Originally conceived as a light cruiser, USS Houston (second of her name) was reclassified as a heavy cruiser early in her life, serving in the 1930s to protect American interest in the China-Japan war of 1931 and later transporting President Roosevelt on special ‘cruises’.
On the night of the Pearl Harbour attack, Houston departed Panay Island for Australia joining the American-British-Dutch-Australian naval force at Surabaya. She participated in the Battle of Makassar Strait, shooting don four Japanese aircraft. Thereafter she was part of the Timor Convoy, shooting down 7 out of 44 aircraft in the second of two attacks. As a result, she was absent from the attack on Darwin of 19 February 1942.
Her next major action was at the Battle of the Java Sea, the largest surface engagement since the Battle of Jutland in World War One. 5 cruisers and 10 destroyers of the Allies met a Japanese force of 4 cruisers and 13 destroyers on 27 February 1942. The ABDA naval force lost 2 cruisers and 3 destroyers.

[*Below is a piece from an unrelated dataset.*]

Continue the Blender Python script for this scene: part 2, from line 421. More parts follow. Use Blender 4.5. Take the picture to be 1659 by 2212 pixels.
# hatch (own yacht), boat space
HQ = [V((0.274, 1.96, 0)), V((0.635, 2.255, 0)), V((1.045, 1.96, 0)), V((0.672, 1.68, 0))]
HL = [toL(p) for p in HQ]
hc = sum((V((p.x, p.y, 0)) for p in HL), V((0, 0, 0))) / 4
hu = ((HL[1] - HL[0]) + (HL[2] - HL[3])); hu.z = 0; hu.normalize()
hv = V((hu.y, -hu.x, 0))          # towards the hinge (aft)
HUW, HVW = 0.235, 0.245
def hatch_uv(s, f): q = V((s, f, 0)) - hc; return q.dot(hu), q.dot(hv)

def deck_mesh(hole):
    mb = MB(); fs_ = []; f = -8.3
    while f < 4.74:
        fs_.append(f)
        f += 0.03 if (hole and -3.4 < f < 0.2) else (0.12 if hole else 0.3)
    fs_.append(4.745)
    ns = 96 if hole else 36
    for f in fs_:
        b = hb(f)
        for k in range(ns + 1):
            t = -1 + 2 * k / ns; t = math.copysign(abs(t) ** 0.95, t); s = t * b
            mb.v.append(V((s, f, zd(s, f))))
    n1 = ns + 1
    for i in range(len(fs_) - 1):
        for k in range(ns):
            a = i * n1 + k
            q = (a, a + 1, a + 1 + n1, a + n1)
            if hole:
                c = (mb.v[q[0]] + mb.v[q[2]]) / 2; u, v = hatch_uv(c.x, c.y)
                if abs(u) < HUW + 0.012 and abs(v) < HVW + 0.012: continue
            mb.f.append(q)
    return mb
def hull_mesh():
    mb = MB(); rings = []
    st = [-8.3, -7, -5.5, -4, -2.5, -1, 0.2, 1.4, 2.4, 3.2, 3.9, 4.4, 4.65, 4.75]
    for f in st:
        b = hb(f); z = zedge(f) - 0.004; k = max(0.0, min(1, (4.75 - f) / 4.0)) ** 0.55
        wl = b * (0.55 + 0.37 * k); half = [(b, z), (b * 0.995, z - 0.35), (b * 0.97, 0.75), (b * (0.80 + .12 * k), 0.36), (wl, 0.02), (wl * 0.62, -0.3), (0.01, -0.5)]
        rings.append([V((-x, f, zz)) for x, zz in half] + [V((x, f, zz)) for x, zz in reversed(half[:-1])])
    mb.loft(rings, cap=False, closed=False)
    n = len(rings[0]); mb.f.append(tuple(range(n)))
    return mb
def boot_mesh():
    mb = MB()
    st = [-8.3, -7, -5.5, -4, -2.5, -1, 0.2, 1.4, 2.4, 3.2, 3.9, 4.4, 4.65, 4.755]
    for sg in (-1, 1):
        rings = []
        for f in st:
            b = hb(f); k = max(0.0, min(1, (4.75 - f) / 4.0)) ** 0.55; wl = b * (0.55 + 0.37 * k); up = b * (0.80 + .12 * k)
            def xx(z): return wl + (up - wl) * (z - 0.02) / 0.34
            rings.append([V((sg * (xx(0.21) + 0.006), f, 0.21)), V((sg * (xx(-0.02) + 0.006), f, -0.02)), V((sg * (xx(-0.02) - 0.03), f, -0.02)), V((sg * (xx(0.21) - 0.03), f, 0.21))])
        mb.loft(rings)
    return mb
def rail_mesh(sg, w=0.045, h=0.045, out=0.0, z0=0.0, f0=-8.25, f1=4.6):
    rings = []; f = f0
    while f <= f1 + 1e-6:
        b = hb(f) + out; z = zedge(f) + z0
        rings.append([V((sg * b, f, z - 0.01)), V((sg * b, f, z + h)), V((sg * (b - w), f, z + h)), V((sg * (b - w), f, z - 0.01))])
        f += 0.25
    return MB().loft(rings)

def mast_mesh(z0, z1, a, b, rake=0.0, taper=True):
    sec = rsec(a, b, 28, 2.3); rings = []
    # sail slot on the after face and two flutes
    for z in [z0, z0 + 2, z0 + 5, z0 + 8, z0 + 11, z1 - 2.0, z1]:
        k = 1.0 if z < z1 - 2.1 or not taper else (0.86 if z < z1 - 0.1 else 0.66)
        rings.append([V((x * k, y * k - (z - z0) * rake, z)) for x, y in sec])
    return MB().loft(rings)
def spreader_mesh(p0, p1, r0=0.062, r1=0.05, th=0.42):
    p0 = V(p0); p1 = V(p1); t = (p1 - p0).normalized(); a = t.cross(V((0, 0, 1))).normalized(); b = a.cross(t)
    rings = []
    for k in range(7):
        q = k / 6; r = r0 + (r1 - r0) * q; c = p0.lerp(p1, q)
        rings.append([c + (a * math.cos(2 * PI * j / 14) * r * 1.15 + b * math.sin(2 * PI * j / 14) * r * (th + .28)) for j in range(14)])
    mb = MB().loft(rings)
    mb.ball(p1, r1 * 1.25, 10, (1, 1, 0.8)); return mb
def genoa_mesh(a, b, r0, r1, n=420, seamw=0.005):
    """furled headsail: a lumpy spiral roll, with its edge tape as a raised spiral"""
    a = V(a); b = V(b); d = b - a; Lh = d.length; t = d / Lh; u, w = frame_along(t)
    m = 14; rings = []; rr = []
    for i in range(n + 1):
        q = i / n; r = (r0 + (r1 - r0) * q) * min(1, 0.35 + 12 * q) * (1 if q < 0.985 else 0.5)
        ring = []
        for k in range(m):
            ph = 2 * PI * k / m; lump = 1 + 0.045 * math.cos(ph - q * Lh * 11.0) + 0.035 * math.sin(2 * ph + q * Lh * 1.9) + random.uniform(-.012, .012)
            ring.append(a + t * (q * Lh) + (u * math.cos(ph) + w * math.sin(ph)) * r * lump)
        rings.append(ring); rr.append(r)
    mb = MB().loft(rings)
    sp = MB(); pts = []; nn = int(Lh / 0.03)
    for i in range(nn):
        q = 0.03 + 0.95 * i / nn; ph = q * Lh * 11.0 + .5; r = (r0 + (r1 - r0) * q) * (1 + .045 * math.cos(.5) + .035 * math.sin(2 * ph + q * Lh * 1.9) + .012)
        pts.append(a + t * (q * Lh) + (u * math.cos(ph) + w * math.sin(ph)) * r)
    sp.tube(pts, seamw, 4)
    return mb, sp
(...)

It was the at the Battle of Sundra Strait that Houston would meet her eventual fate, in which she and HMAS Perth were sunk by torpedoes from a destroyer squadron. The route had been thought free of enemy vessels, but this proved false with the two ships surrounded by multiple Japanese Warships. The story of her demise was not known fully until the liberation of the 368 survivors of Houston, from Japanese prison camps at the close of war.